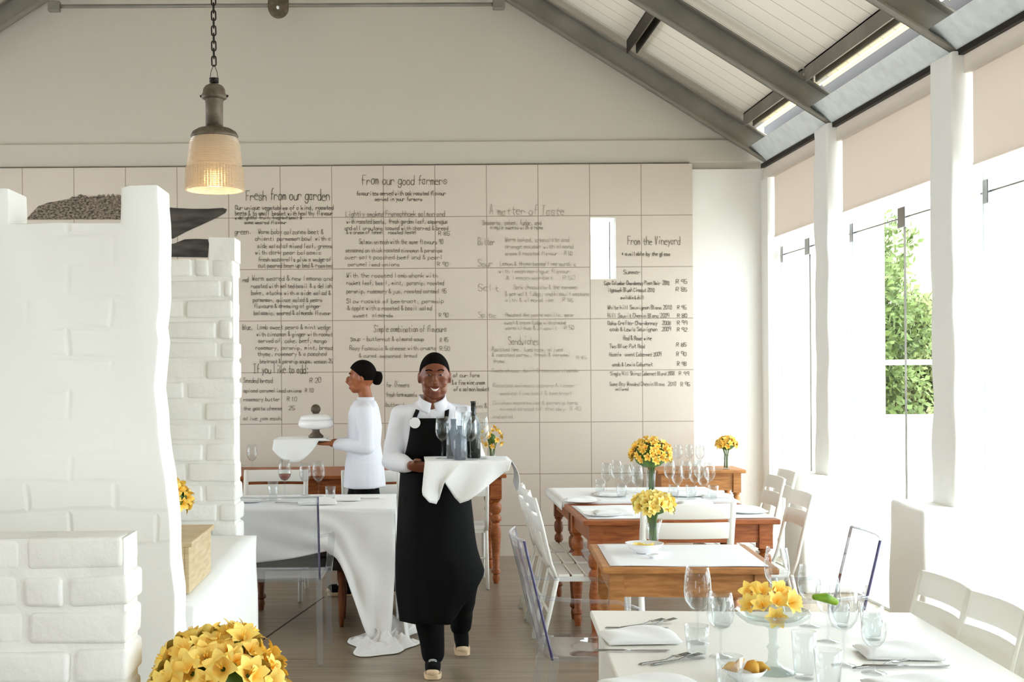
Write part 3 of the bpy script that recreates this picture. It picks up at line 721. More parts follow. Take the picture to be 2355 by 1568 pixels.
pl_d = bpy.data.lights.new('lamp_glow', 'POINT'); pl_d.energy = 5; pl_d.color = (1, .76, .45); pl_d.shadow_soft_size = .05
pl = bpy.data.objects.new('lamp_glow', pl_d); COL.objects.link(pl); pl.location = lp.location+Vector((0, 0, -.05))

# ================================================================ furniture
def slat_chair():
    """cream metal chair, faces +Y, origin on the floor under the seat"""
    t = thing('slat_chair', '', 'chair'); m = cream_mt
    mb = MB()
    for k in range(5): mb.box(-.18, .18, -.185+k*.078, -.185+k*.078+.066, .425, .44)
    mb.build('seat', m, t, bevel=.004)
    MB().box(-.185, -.16, -.2, .2, .40, .425).box(.16, .185, -.2, .2, .40, .425).box(-.18, .18, .18, .2, .40, .425).box(-.18, .18, -.2, -.18, .40, .425).build('seat_frame', m, t)
    for s in (-1, 1):
        x = s*.183
        MB().tube([(x, -.315, .87), (x, -.275, .72), (x, -.225, .5), (x, -.195, .42)], .015, 8, flat=.7).build('back_post', m, t, smooth=True)
        MB().tube([(x, -.19, .42), (x, -.24, .2), (x, -.29, 0)], .013, 8).build('leg', m, t, smooth=True)
        MB().tube([(x, .18, .41), (x, .2, .2), (x, .225, 0)], .013, 8).build('leg', m, t, smooth=True)
    for z0, z1 in ((.675, .765), (.785, .87)):
        def f(s, q, z0=z0, z1=z1):
            x = -.175+.35*s; z = z0+(z1-z0)*q; y = -.315+(.87-z)*.25
            return (x, y-.022*(1-(2*s-1)**2), z)
        MB().grid(f, 10, 2).build('back_slat', m, t, smooth=True, solid=.012, bevel=.004)
    MB().tube([(-.183, -.235, .22), (.183, -.235, .22)], .008, 8).build('stretcher', m, t, smooth=True)
    return t
def ghost_chair():
    """clear acrylic armchair, faces +Y"""
    t = thing('acrylic_armchair', '', 'chair')
    MB().grid(lambda s, q: ((-.22+.44*s)*(1+.08*q), -.2+.42*q, .45-.015*math.sin(PI*s)*math.sin(PI*q)), 8, 8).build('seat', acryl, t, smooth=True, solid=.016)
    def back(s, q):
        z = .45+.47*q; a = 2*s-1
        return ((.215-.0*q)*a, -.2-.11*q-.035*(1-a*a), z)
    MB().grid(back, 12, 10).build('backrest', acryl, t, smooth=True, solid=.012)
    for a in (0, 1): MB().tube([back(a, k/8) for k in range(9)], .006, 6).build('edge', acryl_e, t, smooth=True)
    MB().tube([back(k/10, 1) for k in range(11)], .006, 6).build('top_rail', clear_mat('acrylic rim', (.8, .82, .86), .9, .5, haze=.3), t, smooth=True)
    MB().tube([(-.22, .215, .45), (.22, .215, .45)], .005, 6).build('edge', acryl_e, t, smooth=True)
    for s in (-1, 1):
        MB().bar((s*.21, -.19, .46), (s*.22, -.25, 0), .034, .034).build('leg', acryl, t, bevel=.004)
        MB().bar((s*.235, .2, .46), (s*.24, .22, 0), .034, .034).build('leg', acryl, t, bevel=.004)
        MB().tube([(s*.222, -.26, .70), (s*.255, -.12, .69), (s*.262, .05, .685), (s*.262, .13, .66), (s*.255, .17, .60), (s*.245, .19, .5), (s*.238, .2, .44)], .02, 8, flat=.45).build('arm', acryl, t, smooth=True)
    return t
def turned_table(w, d, top_m, leg_m, h=.75, apron=.105, over=.035, tt=.028, block=.16, lab='', cat='table', name='wooden_table', sq=.062):
    """origin on the floor at the middle of the near edge; extends to +Y"""
    t = thing(name, lab, cat)
    MB().box(-w/2, w/2, 0, d, h-tt, h).build('tabletop', top_m, t, bevel=.006)
    a = MB(); i = over+.012
    a.box(-w/2+i, w/2-i, i, i+.02, h-tt-apron, h-tt).box(-w/2+i, w/2-i, d-i-.02, d-i, h-tt-apron, h-tt)
    a.box(-w/2+i, -w/2+i+.02, i, d-i, h-tt-apron, h-tt).box(w/2-i-.02, w/2-i, i, d-i, h-tt-apron, h-tt)
    a.build('apron', top_m, t)
    zb = h-tt-block
    for sx in (-1, 1):
        for y in (over+sq/2, d-over-sq/2):
            x = sx*(w/2-over-sq/2); mb = MB().box(x-sq/2, x+sq/2, y-sq/2, y+sq/2, zb, h-tt)
            r = sq/2
            pr = [(r*.7, zb+.002), (r*.95, zb-.01), (r*.6, zb-.025), (r*.95, zb-.04), (r*1.05, zb-.07), (r*.9, zb-.10), (r*.55, zb-.115), (r*.95, zb-.135), (r*1.0, zb-.16),
                  (r*.6, zb-.18), (r*.75, zb-.20), (r*.95, zb-.26), (r*.75, zb-.36), (r*.55, .11), (r*.85, .095), (r*.85, .08), (r*.5, .07), (r*.65, .04), (r*.45, 0)]
            mb.lathe([(q, z) for q, z in pr], (x, y, 0), 24)
            o = mb.build('leg', leg_m, t, smooth=True); md = o.modifiers.new('e', 'EDGE_SPLIT'); md.split_angle = math.radians(50)
    return t
# --- chairs right side of the room
def chair(x, y, facing, label, wide=1):
    o = place('slat', slat_chair, (x, y, 0), facing, label); o.scale = (wide, 1, 1); return o
RT = -PI/2   # facing +X
LT = PI/2    # facing -X
chair(1.02, 7.05, RT, 'cream slatted chair at the left of the wooden tables, nearest of the row of three')
chair(1.03, 7.50, RT, 'cream slatted chair at the left of the wooden tables, middle of the row of three')
chair(1.03, 7.97, RT, 'cream slatted chair at the left of the wooden tables, farthest of the row of three')
chair(1.50, 6.86, 0, 'cream slatted chair seen from behind at the near end of the orange wooden table', 1.3)
chair(1.98, 7.12, LT, 'cream slatted chair right of the orange wooden table, nearest of three by the far plinth')
chair(2.14, 8.15, LT, 'cream slatted chair right of the far dining table, leftmost of three by the far plinth')
chair(2.36, 8.60, LT, 'cream slatted chair against the far plinth, middle and highest of the three')
chair(1.52, 4.17, LT, 'slatted chair right of the near white table, farthest of the bottom right row')
chair(1.51, 3.78, LT, 'slatted chair right of the near white table, middle of the bottom right row')
chair(1.49, 3.35, LT, 'cream slatted chair cut off by the right edge of the photo')
chair(.38, 9.13, 0, 'cream metal chair behind the waiter, at the right end of the long back table')
chair(-.98, 8.64, PI, 'cream slatted chair beyond the clothed table, beside the brick wall end', 1.2)
chair(-.28, 9.17, 0, 'cream slatted chair at the long back table, just right of the server in profile', 1.1)
def ghost(x, y, r, label): return place('ghost', ghost_chair, (x, y, 0), r, label)
ghost(-.71, 6.86, 0, 'clear acrylic armchair with its back to the viewer at the clothed table')
ghost(.76, 5.02, RT, 'clear acrylic armchair with violet edges left of the near wooden table')
ghost(1.55, 5.0, LT-.1, 'clear acrylic armchair with violet edges by the near plinth, right of the tables')
# --- tables
YAW = math.radians(-4)
TA = turned_table(.745, .71, wood_p, wood_p, lab='small light pine table topped with white paper', block=.2)
TA.location = (1.19, 5.17, 0); TA.rotation_euler.z = YAW
TB = turned_table(1.10, .86, wood_o, wood_o, lab='orange pine dining table behind the small light pine table', sq=.075, block=.14)
TB.location = (1.52, 6.79, 0)
TC = turned_table(1.10, .90, wood_o, wood_l, lab='far orange pine dining table crowded with glasses and a tall bouquet')
TC.location = (1.53, 7.72, 0)
TD = turned_table(.72, .42, wood_p, wood_p, lab='small pine side table against the back wall carrying a small bouquet', h=.77, apron=.14)
TD.location = (2.37, 9.86, 0)
TF = turned_table(2.5, .85, wood_o, wood_o, lab='long orange pine table along the back, behind the waiter', h=.82, apron=.13, sq=.085)
TF.location = (-.53, 9.02, 0)
# near white painted table
TW = thing('white_table', 'near white painted table set with glasses and a cake stand', 'table', (1.033, 2.85, 0), YAW)
MB().box(-.5, .6, 0, 1.4, .725, .75).build('tabletop', white_pt, TW, bevel=.005)
MB().box(-.46, .56, .04, .06, .64, .725).box(-.46, .56, 1.34, 1.36, .64, .725).box(-.46, -.44, .04, 1.36, .64, .725).box(.54, .56, .04, 1.36, .64, .725).build('apron', white_pt, TW)
for sx in (-.445, .545):
    for y in (.07, 1.33): MB().box(sx-.03, sx+.03, y-.03, y+.03, 0, .725).build('leg', white_pt, TW, bevel=.004)
# paper on the small table
pp = MB().grid(lambda s, q: (-.335+.67*s, .03+.64*q, .7525+.0012*math.sin(s*9)*math.cos(q*7)), 16, 16).build('table_paper', paper_m, None, smooth=True, solid=.0012)
pp.location = TA.location; pp.rotation_euler.z = YAW
tag(pp, 'white paper sheet covering the small light pine table', 'table paper')
# linen on the two far tables
tf2 = thing('tablecloth', 'white cloth covering the far dining table under the glasses', 'tablecloth', (1.53, 7.72, 0))
MB().grid(lambda s, q: (-.56+1.12*s, -.012+.92*q, .7545), 24, 16).build('cloth_top', cloth_m, tf2, smooth=True, solid=.003)
MB().grid(lambda s, q: (-.56+1.12*s, -.014-.004*math.sin(s*30)*q, .7535-.03*q-.008*q*math.sin(s*9)), 40, 3).build('front_fall', cloth_m, tf2, smooth=True, solid=.003)
MB().grid(lambda s, q: (-.562-.006*q, -.012+.92*s, .7535-.05*q), 16, 3).build('side_fall', cloth_m, tf2, smooth=True, solid=.003)
for k, (x, w) in enumerate(((-.27, .25), (.30, .24))):
    pm = MB().grid(lambda s, q: (1.52+x-w+2*w*s, 6.86+.66*q, .7525+.002*math.sin(s*8+k)*math.sin(q*5)), 16, 14).build('place_mat', cloth_m, None, smooth=True, solid=.003)
    tag(pm, 'white linen mat at the %s of the orange pine table' % ('left', 'right')[k], 'place mat')
# bench under the clothed table
bn = thing('upholstered_bench', 'black upholstered bench with pine legs under the clothed table', 'bench', (-.95, 7.72, 0))
MB().box(-.63, .64, -.2, .2, .36, .45).build('cushion', black_v, bn, bevel=.02, seg=3)
for x in (-.1, .52):
    for y in (-.13, .13): MB().lathe([(.012, 0), (.018, .08), (.022, .2), (.016, .26), (.026, .3), (.026, .365)], (x, y, 0), 12).build('leg', wood_l, bn, smooth=True)
# clothed tables
TL = turned_table(.92, .84, wood_l, wood_l, lab='pine table under the white tablecloth, its turned leg showing beside the waiter', sq=.085, block=.1)
TL.location = (-.62, 7.40, 0)
TL2 = turned_table(.92, .84, wood_l, wood_l, lab='second pine table under the white tablecloth, behind the brick wall end', sq=.085, block=.1)
TL2.location = (-1.56, 7.40, 0)
cloth = thing('tablecloth', 'long white tablecloth hanging to the floor in a heap beside the waiter', 'tablecloth', (-1.1, 7.8, 0))
def top_cl(s, q):
    return (-.96+1.97*s-.0, -.43+.90*q, .756+.001*math.sin(s*20))
MB().grid(top_cl, 30, 12).build('cloth_top', cloth_m, cloth, smooth=True, solid=.003)
# front fall: shallow swag on the left, long fall at the right corner
def front(s, q):
    x = -.96+1.97*s
    w = max(0, min(1, (s-.80)/.16)); w = w*w*(3-2*w)
    sag = .27+.05*math.sin((s-.32)*PI/.42) if s < .8 else .27
    L = sag*(1-w)+.745*w
    z = .757-L*q
    fold = .022*math.sin(s*26+1)*q+.03*w*q*math.sin(s*90)
    y = -.43-.012*math.sin(q*PI/2)-fold*.6-.30*w*q**3
    pull = -.13*w*math.sin(q*PI*.9)*(1-s)*3
    e = max(0, (s-.45)/.55)
    y -= .022*e*q**.6*math.sin(7*(s*2.2-q*.9)*2)+.008*math.sin(s*40+q*6)*q*e
    return (x+pull+.02*w*q-.10*w*q*q*(s-.75)*2, y, max(z, .012))
MB().grid(front, 90, 26).build('front_fall', cloth_m, cloth, smooth=True, solid=.003)
def side(s, q):
    z = .757-.745*q
    f = .028*math.sin(s*30)*q+.015*math.sin(s*11+2)*q
    return (1.01+f+.05*q*q, -.43+.90*s-.25*(1-s)*q**3-.03*q, max(z, .012))
MB().grid(side, 40, 26).build('side_fall', cloth_m, cloth, smooth=True, solid=.003)
def heap(s, q):
    a = s*2*PI; r = q
    lob = 1+.16*math.sin(a*3+1)+.10*math.sin(a*5)
    x = .925+.19*r*lob*math.cos(a); y = -.74+.26*r*lob*math.sin(a)
    n1 = noise.noise(Vector((x*10+3*y, y*7, 1))); n2 = noise.noise(Vector((x*21, y*16-9*x, 4)))
    h = (1-r**5)*(.045+.075*n1+.045*n2+.012*math.sin(x*60+y*25))*(.7+.5*(y+1)) + .006
    return (x, y, max(.004, h))
MB().grid(heap, 110, 30).build('floor_heap', cloth_m, cloth, smooth=True)
def corner(s, q):
    x = .86+.27*s; y = -.62+.25*s+ -.22*q
    return (x+.05*math.sin(q*5), y, .012+.09*(1-q)**1.6*(1-.5*abs(s-.5))+.03*math.sin(s*16+q*5)*(1-q))
MB().grid(corner, 20, 16).build('trailing_corner', cloth_m, cloth, smooth=True, solid=.003)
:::
AIM:
Go from the first line of the listing to the line holding "pl = bpy.data.objects.new('lamp_glow', pl_d);" and, please, transcribe those lines exactly, both included, with no pictures.

EXERCISE ANSWER:
Write part 3 of the bpy script that recreates this picture. It picks up at line 721. More parts follow. Take the picture to be 2355 by 1568 pixels.
pl_d = bpy.data.lights.new('lamp_glow', 'POINT'); pl_d.energy = 5; pl_d.color = (1, .76, .45); pl_d.shadow_soft_size = .05
pl = bpy.data.objects.new('lamp_glow', pl_d); COL.objects.link(pl); pl.location = lp.location+Vector((0, 0, -.05))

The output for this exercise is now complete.